TASK TO CARRY OUT
The listing below begins with the first line you should copy; stop after the line containing "SC.camera = cam", and drop every picture.
— BEGIN —
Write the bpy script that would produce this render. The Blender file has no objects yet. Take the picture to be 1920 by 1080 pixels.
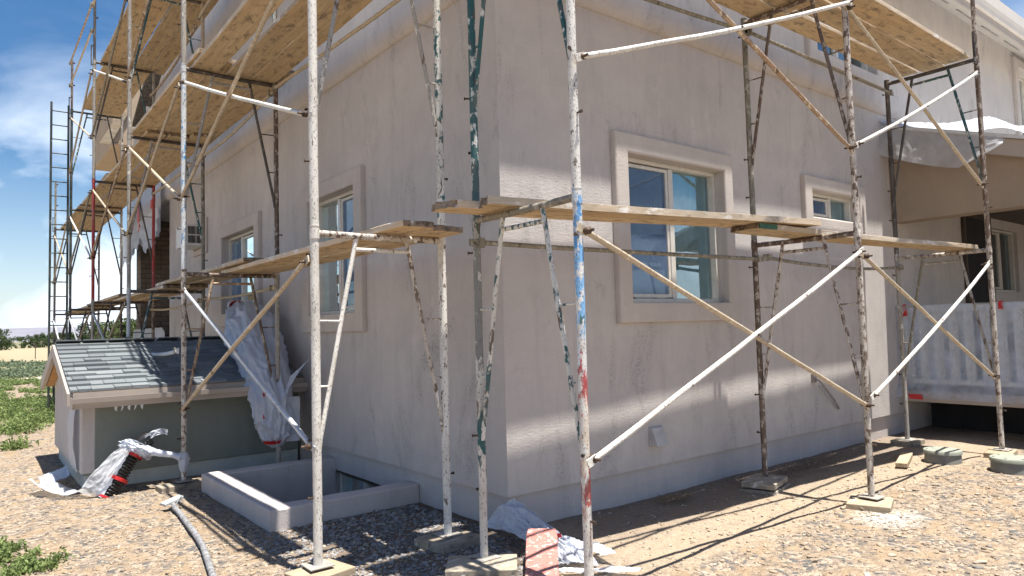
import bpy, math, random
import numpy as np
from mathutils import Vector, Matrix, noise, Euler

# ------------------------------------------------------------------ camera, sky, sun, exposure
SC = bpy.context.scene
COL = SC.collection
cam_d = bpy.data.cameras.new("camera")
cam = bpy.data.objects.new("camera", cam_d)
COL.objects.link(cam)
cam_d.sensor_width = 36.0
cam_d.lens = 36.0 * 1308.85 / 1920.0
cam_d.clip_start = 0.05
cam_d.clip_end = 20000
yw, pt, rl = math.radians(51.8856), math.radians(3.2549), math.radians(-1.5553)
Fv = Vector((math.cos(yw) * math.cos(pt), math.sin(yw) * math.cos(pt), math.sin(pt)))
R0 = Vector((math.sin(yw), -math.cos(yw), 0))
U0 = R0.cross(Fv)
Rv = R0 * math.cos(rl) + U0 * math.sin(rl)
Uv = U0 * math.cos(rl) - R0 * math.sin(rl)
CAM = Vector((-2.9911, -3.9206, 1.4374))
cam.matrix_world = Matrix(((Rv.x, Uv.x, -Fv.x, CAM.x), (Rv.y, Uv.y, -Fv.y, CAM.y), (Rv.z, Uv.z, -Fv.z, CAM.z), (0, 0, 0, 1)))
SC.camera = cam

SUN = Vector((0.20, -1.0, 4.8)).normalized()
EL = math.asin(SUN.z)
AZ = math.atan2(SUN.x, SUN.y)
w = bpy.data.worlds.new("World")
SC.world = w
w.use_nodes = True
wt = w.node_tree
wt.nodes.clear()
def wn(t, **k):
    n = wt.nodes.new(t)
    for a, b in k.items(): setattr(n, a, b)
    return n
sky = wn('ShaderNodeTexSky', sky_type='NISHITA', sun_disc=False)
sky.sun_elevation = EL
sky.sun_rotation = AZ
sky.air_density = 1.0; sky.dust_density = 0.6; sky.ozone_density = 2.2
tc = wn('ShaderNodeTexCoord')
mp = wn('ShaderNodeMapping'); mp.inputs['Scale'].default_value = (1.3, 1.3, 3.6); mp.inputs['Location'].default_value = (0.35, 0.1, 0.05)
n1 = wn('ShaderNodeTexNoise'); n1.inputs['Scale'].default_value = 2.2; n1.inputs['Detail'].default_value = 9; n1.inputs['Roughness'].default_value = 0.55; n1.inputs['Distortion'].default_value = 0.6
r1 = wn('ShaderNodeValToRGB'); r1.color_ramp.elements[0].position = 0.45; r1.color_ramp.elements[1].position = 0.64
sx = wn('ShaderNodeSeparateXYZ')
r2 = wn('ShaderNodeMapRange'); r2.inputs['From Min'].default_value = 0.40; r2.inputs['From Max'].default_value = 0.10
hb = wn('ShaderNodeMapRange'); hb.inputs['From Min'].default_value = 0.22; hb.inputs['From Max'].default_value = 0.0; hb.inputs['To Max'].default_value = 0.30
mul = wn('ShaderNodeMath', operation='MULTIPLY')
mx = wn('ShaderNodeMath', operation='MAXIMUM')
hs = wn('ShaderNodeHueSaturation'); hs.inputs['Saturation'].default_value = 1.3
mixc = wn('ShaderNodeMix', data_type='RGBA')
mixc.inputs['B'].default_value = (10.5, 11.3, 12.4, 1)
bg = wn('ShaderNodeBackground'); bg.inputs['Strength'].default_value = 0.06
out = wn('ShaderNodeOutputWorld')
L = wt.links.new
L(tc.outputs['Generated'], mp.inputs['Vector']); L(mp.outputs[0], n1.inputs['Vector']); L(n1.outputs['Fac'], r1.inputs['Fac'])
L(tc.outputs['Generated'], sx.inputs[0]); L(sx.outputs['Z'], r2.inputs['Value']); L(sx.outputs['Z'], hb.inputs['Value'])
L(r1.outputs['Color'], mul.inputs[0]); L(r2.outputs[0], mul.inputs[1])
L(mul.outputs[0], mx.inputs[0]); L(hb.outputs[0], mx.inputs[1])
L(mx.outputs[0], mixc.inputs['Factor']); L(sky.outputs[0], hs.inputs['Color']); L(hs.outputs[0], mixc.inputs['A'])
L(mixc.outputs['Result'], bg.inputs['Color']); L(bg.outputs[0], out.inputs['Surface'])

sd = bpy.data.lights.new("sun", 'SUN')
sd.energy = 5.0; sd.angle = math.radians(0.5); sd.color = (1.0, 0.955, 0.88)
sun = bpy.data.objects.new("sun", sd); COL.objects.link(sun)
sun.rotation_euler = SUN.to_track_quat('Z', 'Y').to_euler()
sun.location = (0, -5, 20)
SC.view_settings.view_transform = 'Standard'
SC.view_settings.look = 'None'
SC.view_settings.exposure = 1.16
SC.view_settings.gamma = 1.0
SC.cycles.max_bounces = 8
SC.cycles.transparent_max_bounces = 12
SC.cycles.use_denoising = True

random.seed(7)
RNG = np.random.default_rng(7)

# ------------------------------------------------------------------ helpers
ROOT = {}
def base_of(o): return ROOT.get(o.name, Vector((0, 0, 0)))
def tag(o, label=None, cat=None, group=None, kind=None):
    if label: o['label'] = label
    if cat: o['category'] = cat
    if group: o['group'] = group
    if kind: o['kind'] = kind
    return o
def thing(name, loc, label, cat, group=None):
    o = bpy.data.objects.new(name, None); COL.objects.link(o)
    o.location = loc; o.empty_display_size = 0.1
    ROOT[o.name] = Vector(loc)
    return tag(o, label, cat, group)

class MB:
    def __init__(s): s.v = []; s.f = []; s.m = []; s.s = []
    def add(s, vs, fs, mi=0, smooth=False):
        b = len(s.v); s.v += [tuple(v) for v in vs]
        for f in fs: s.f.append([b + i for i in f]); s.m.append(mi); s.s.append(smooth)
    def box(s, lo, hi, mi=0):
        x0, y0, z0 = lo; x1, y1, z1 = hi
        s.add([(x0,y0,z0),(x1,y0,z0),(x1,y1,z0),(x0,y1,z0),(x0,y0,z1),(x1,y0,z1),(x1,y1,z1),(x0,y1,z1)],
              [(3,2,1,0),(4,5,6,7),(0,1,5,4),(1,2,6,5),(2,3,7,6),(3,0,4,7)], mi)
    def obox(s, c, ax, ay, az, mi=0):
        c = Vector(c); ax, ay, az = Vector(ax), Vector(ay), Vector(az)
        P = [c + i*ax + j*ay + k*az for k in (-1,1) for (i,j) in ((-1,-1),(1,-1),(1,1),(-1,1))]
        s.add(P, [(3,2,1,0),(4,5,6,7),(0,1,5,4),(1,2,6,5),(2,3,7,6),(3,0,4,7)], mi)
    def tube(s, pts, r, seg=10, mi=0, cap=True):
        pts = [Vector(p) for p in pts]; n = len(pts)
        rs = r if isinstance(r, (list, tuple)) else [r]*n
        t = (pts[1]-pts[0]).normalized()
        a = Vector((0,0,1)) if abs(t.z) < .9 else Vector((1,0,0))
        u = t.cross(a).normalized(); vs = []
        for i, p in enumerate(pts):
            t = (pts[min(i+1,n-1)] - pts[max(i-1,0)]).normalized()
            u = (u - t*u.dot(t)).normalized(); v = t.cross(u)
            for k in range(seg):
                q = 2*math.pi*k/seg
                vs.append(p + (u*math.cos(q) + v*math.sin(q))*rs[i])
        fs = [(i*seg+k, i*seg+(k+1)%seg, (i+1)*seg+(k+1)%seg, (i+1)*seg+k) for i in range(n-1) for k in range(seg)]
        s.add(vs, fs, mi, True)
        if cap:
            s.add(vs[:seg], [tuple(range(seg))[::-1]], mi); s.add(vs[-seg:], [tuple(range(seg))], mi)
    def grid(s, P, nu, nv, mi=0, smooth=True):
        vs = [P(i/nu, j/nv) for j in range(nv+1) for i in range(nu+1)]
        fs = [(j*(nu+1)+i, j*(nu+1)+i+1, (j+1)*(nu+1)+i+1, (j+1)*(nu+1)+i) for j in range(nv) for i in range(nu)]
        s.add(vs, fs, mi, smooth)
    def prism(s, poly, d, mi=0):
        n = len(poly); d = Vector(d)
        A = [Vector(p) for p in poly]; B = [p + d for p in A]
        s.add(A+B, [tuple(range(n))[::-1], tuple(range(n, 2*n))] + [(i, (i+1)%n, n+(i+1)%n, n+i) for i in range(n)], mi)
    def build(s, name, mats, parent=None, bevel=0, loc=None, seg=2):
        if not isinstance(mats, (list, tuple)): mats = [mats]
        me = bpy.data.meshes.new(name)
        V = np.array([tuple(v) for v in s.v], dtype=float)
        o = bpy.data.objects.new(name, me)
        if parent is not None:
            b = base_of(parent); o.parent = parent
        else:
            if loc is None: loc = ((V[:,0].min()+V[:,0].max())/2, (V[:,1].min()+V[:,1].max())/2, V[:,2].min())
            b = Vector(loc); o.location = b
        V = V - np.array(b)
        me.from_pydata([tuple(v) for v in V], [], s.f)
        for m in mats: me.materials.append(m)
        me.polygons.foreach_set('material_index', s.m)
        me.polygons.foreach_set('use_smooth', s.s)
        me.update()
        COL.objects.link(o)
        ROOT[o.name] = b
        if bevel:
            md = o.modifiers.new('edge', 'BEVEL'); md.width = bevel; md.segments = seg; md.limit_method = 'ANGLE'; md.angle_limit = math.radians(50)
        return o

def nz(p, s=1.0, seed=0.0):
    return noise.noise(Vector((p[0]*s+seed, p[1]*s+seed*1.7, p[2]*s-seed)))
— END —
FINAL ANSWER
Write the bpy script that would produce this render. The Blender file has no objects yet. Take the picture to be 1920 by 1080 pixels.
import bpy, math, random
import numpy as np
from mathutils import Vector, Matrix, noise, Euler

# ------------------------------------------------------------------ camera, sky, sun, exposure
SC = bpy.context.scene
COL = SC.collection
cam_d = bpy.data.cameras.new("camera")
cam = bpy.data.objects.new("camera", cam_d)
COL.objects.link(cam)
cam_d.sensor_width = 36.0
cam_d.lens = 36.0 * 1308.85 / 1920.0
cam_d.clip_start = 0.05
cam_d.clip_end = 20000
yw, pt, rl = math.radians(51.8856), math.radians(3.2549), math.radians(-1.5553)
Fv = Vector((math.cos(yw) * math.cos(pt), math.sin(yw) * math.cos(pt), math.sin(pt)))
R0 = Vector((math.sin(yw), -math.cos(yw), 0))
U0 = R0.cross(Fv)
Rv = R0 * math.cos(rl) + U0 * math.sin(rl)
Uv = U0 * math.cos(rl) - R0 * math.sin(rl)
CAM = Vector((-2.9911, -3.9206, 1.4374))
cam.matrix_world = Matrix(((Rv.x, Uv.x, -Fv.x, CAM.x), (Rv.y, Uv.y, -Fv.y, CAM.y), (Rv.z, Uv.z, -Fv.z, CAM.z), (0, 0, 0, 1)))
SC.camera = cam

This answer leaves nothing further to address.